Supercapacitor study of reduced graphene oxide/Zn nanoparticle/polycarbazole electrode active materials and equivalent circuit models
Özet
In this study, graphene oxide (GO) was chemically reacted with sodium borohydride (NaBH4) to form reduced graphene oxide (rGO). rGO and rGO/Zn nanoparticle/polycarbazole (rGO/Zn/PCz) nanocomposite were synthesized by in situ chemical reactions. Nanocomposites were examined by scanning electron microscopy-energy-dispersive X-ray analysis (SEM-EDX) and Fourier-transform infrared spectroscopy-attenuated transmission reflectance (FTIR-ATR). Supercapacitor device performances were taken as two-electrode configuration.
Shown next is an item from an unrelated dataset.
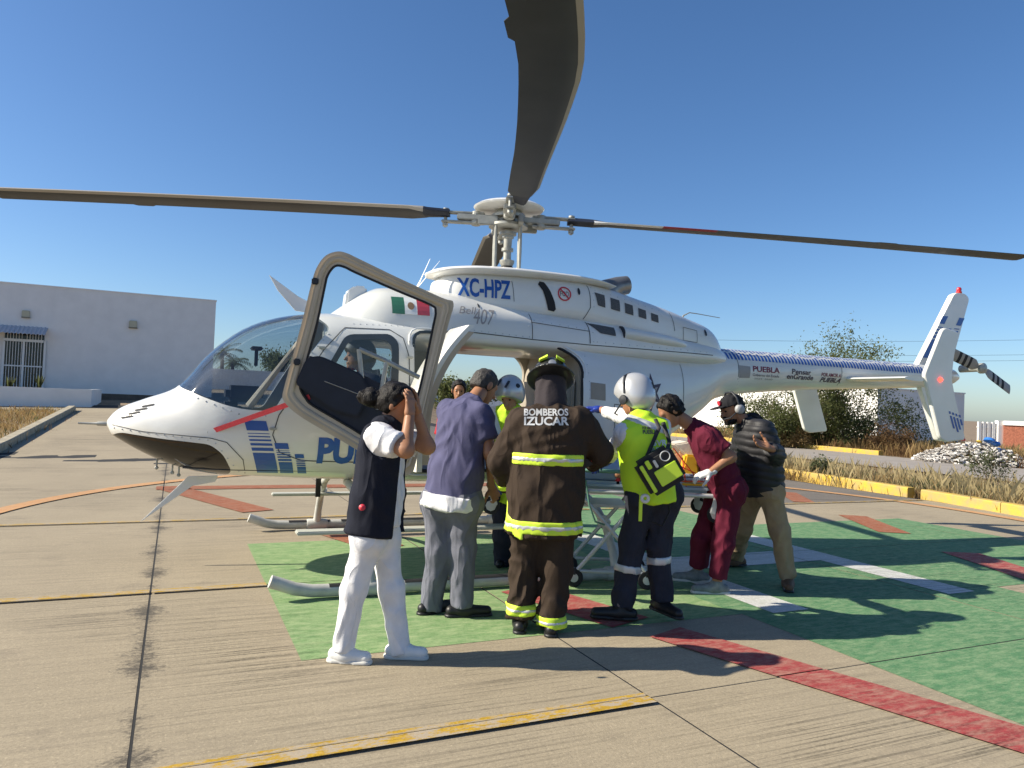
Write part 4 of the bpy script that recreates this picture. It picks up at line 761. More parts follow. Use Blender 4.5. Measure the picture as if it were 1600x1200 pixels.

Electrochemical measurements of supercapacitors were tested by galvanostatic charge-discharge (GCD), cyclic voltammetry (CV), and electrochemical impedance spectroscopy (EIS). rGO/Zn/PCz nanocomposite shows increased capacitance (C-sp=33.88F/g) compared to that of rGO (C-sp=20.78F/g), PCz (12.57F/g), and Zn/PCz (19.05F/g) at the scan rate of 10mV/s by CV method. Ragone plots were drawn to observe performances of supercapacitor devices. The enhanced capacitance results in high-power (P=442.5Wkg(-1)) and energy-storage (E=1.66Whkg(-1)) capabilities of the rGO/Zn/PCz nanocomposite material. Stability tests were examined for 1000cycles by CV method.